5 “I sank beneath the waves, and the waters closed over me. Seaweed wrapped itself around my head. 6 I sank down to the very roots of the mountains. I was imprisoned in the earth, whose gates lock shut forever. But you, O Lord my God, snatched me from the jaws of death! 7 As my life was slipping away, I remembered the Lord. And my earnest prayer went out to you in your holy Temple. 8 Those who worship false gods turn their backs on all God’s mercies. 9 But I will offer sacrifices to you with songs of praise, and I will fulfill all my vows. For my salvation comes from the Lord alone.”

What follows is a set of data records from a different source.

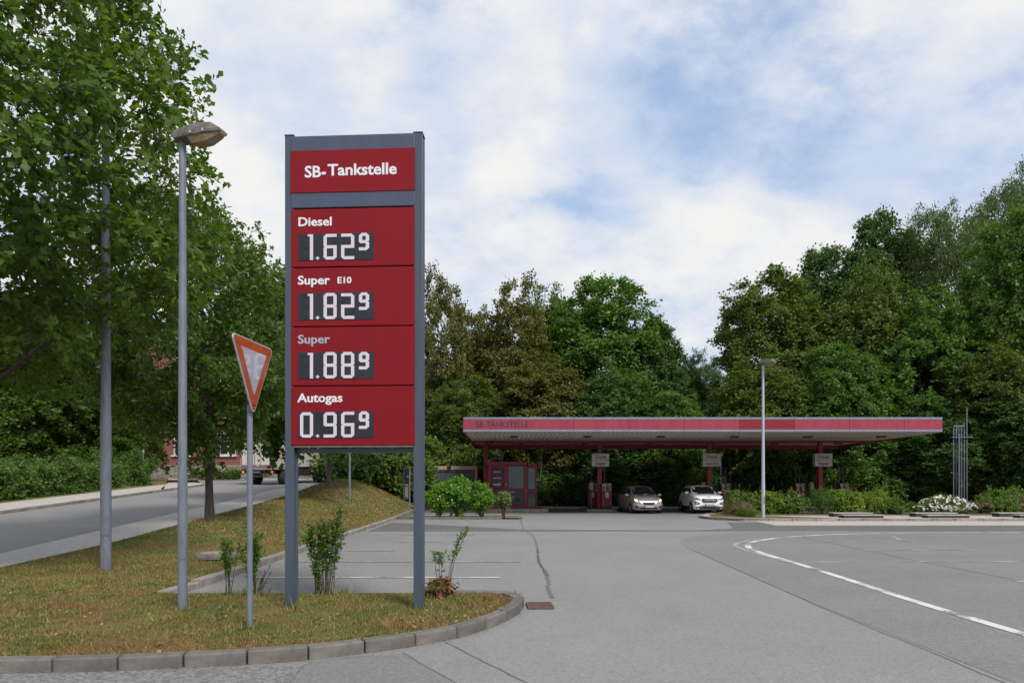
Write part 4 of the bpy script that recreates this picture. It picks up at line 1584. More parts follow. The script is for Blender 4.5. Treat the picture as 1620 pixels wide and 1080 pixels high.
class Car:
    """front towards -y; rows of the lower body: y, lowest z, half width low, half width mid, half width shoulder, shoulder z, centre z"""

    def __init__(s, name, label, loc, rz, paint, body, cabin):
        s.t = thing(name, label, 'car', loc, rz)
        rings = []
        for (y, zl, wl, wm, ws, zs, zt) in interp_rows(body, 4):
            zm = zl + (zs - zl) * .52
            half = [(wl * .9, zl), (wl, zl + .05), (wm * .99, zl + (zm - zl) * .5), (wm, zm), (ws + (wm - ws) * .45, zs - (zs - zm) * .4), (ws, zs), (ws * .86, zs + (zt - zs) * .55), (ws * .5, zs + (zt - zs) * .9), (0, zt)]
            rings.append([(x, y, z) for x, z in half] + [(-x, y, z) for x, z in half[-2::-1]])
        mb = MB().loft(rings, 0, True)
        s.bodyme = mb
        mb.build('body', paint, s.t)
        rings = []
        for (y, zb, wb, wr, zt) in interp_rows(cabin, 4):
            half = [(wb, zb), (wb - (wb - wr) * .12, zb + (zt - zb) * .25), (wr + (wb - wr) * .30, zb + (zt - zb) * .72), (wr, zb + (zt - zb) * .90), (wr * .8, zb + (zt - zb) * .975), (wr * .4, zt), (0, zt + .008)]
            rings.append([(x, y, z) for x, z in half] + [(-x, y, z) for x, z in half[-2::-1]])
        mc = MB().loft(rings, 0, True)
        mc.build('cabin', paint, s.t)
        vs = mb.v + mc.v
        fs = mb.f + [[i + len(mb.v) for i in f] for f in mc.f]
        s.bvh = BVHTree.FromPolygons([Vector(v) for v in vs], fs)

    def patch(s, name, poly, m, axis='y', sign=-1, off=.012, parent=None, dens=4):
        """panel let into the body: an outline laid onto its surface (seen along y from the front, or along x from a side)"""
        P = []
        n0 = len(poly)
        for i in range(n0):
            a, b = Vector(poly[i]), Vector(poly[(i + 1) % n0])
            for k in range(dens):
                P.append(a + (b - a) * k / dens)
        c = sum(P, Vector((0, 0))) / len(P)

        def proj(p, o):
            if axis == 'y':
                src, d = Vector((p.x, sign * 6, p.y)), Vector((0, -sign, 0))
            else:
                src, d = Vector((sign * 4, p.x, p.y)), Vector((-sign, 0, 0))
            hit = s.bvh.ray_cast(src, d)
            if hit[0] is None:
                near = s.bvh.find_nearest(Vector((p.x, -2.0, p.y)) if axis == 'y' else Vector((sign * .8, p.x, p.y)))
                q = near[0]
            else:
                q = hit[0]
            return q - d * o
        n = len(P)
        vs = [proj(p, -.02) for p in P]
        for f in (1.0, .7, .35):
            vs += [proj(c + (p - c) * f, off) for p in P]
        vs.append(proj(c, off))
        fs = []
        for r in range(3):
            fs += [(r * n + k, r * n + (k + 1) % n, (r + 1) * n + (k + 1) % n, (r + 1) * n + k) for k in range(n)]
        fs += [(3 * n + k, 3 * n + (k + 1) % n, 4 * n) for k in range(n)]
        return MB().add(vs, fs, 0, True).build(name, m, parent or s.t)

    def sym(s, name, poly, m, **k):
        """left and right"""
        par = k.pop('parents', (None, None))
        a = s.patch(name, poly, m, parent=par[0], **k)
        b = s.patch(name, [(-p[0], p[1]) for p in poly][::-1], m, parent=par[1], **k)
        return a, b

    def wheel(s, x, y, r, w, rimm):
        sg = 1 if x > 0 else -1
        o = MB().lathe([(r * .62, -w / 2), (r * .92, -w / 2), (r, -w * .36), (r, w * .36), (r * .92, w / 2), (r * .62, w / 2), (r * .62, -w / 2)], 28, 'x').build('wheel', M_TYRE, s.t, loc=(x, y, r))
        q = MB()
        q.lathe([(r * .64, -w * .3), (r * .64, w * .42), (r * .58, w * .45), (r * .55, w * .2), (r * .1, w * .25)], 28, 'x')
        for k in range(5):
            a = 2 * math.pi * k / 5
            Mx = Matrix.Rotation(a, 4, 'X')
            q.box((w * .36, 0, r * .33), (.03, r * .17, r * .56), M=Mx)
        q.lathe([(r * .14, w * .3), (r * .13, w * .44), (0, w * .45)], 14, 'x')
        rim = q.build('rim', rimm, o)
        if sg < 0:
            rim.rotation_euler = (0, 0, math.pi)

    def arch(s, x, y, r, m):
        sg = 1 if x > 0 else -1
        MB().lathe([(0, -.12), (r, -.12), (r, .012), (r * .9, .014), (r * .9, -.05), (0, -.05)], 28, 'x').build('wheel_arch', m, s.t, loc=(x, y, r * .86), rot=(0, 0, 0 if sg > 0 else math.pi))

    def mirror(s, x, y, z, paint):
        sg = 1 if x > 0 else -1
        o = MB().loft([[(sg * (.0 + a), -.06 + .02 * a, -.07), (sg * (.0 + a), .08, -.06), (sg * (.0 + a), .08, .06), (sg * (.0 + a), -.05, .07)] for a in (0, .10, .20)], smooth=False).build('mirror', paint, s.t, bevel=.025, loc=(x, y, z))
        MB().box((-sg * .05, .03, -.04), (.12, .05, .03)).build('mirror_arm', M_BLACK, o)


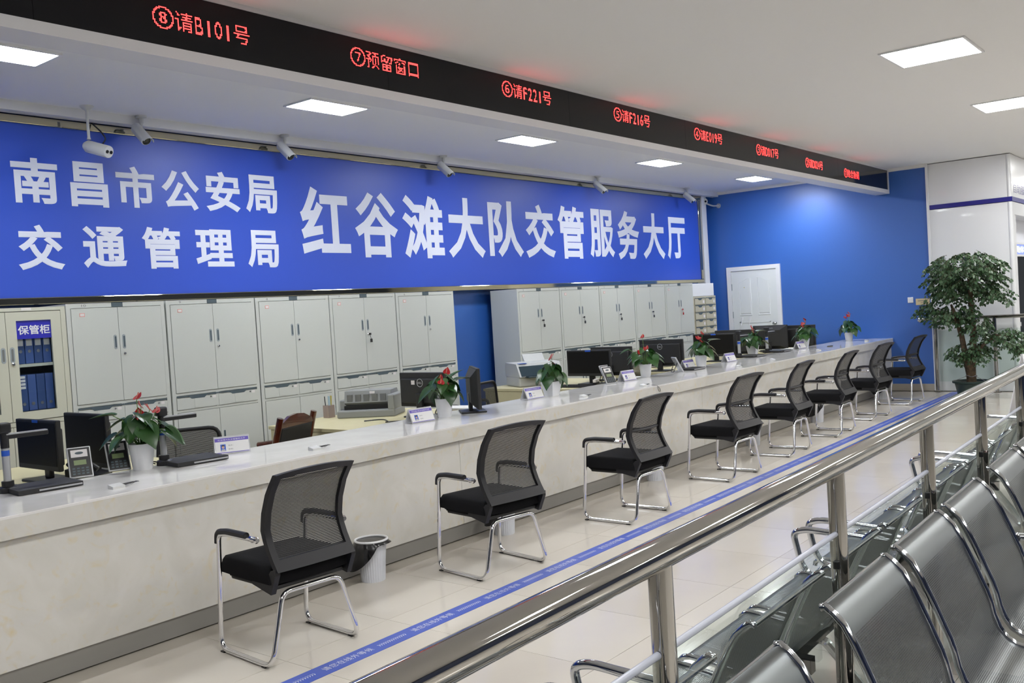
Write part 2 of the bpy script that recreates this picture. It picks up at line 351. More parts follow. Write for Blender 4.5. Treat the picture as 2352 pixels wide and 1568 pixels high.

10 Then the Lord ordered the fish to spit Jonah out onto the beach.

Commentary:

1:17 appointed. This is the first of four uses of “appoint” that underscore God’s sovereign control over creation (cf. 4:6–8). Fish (Hb. dag) is not limited to what is called “fish” today (generally cold-blooded vertebrate sea creatures with fins and gills) but is a general word for an aquatic beast, which cannot be identified further. However, a large whale such as a sperm whale could easily swallow a man whole. three days and three nights. Though this may be a symbolic expression for a time of dying and rising (cf. Hos. 6:2), it more likely describes the actual number of days, or parts of three days, according to accepted reckoning of days at that time (cf. 1 Sam. 30:12; 2 Kings 20:5, 8). In either case it has associations with return from death or near-death—which perhaps is why Jesus likened the time between his own death and resurrection to Jonah’s time in the fish (Matt. 12:40).

1:17 Jonah is under the sea, symbolizing the realm of death. His state prefigures the death of Christ (Matt. 12:40).

2:1 Finally, Jonah prayed. He did not pray for God to save the pagan sailors, but he did thank God for saving him.


Crossway Bibles, The ESV Study Bible (Wheaton, IL: Crossway Bibles, 2008), 1688.

Questions:

Being swallowed by a giant fish sounds terrifying... unless the alternative is drowning! What looked like judgment was actually rescue. The fish wasn’t proof that God had abandoned Jonah; it was proof that God refused to let Jonah destroy himself.

  • Can you identify a season that felt painful, frustrating, or disruptive in the moment, but later you realized God was actually protecting or redirecting you?
  • How would your perspective change if you stopped viewing hardship as God punishing you, and instead saw it as the loving discipline of a Father who refuses to let you drift away unnoticed?

Prayer Topics:

  • Ask God to help you trust that even painful seasons can be used for your protection, growth, and redirection rather than your destruction.
  • Pray for the wisdom to recognize God’s loving discipline in your life and the humility to respond instead of resisting Him.
  • Thank God for the times He interrupted your plans, closed doors, or allowed discomfort in order to keep you from drifting farther away from Him.

This Week's City 7:

Try to commit to memory! 

5. Why do I follow Jesus? I follow Jesus because Jesus rose from the dead proving that He is the way, the truth and the life.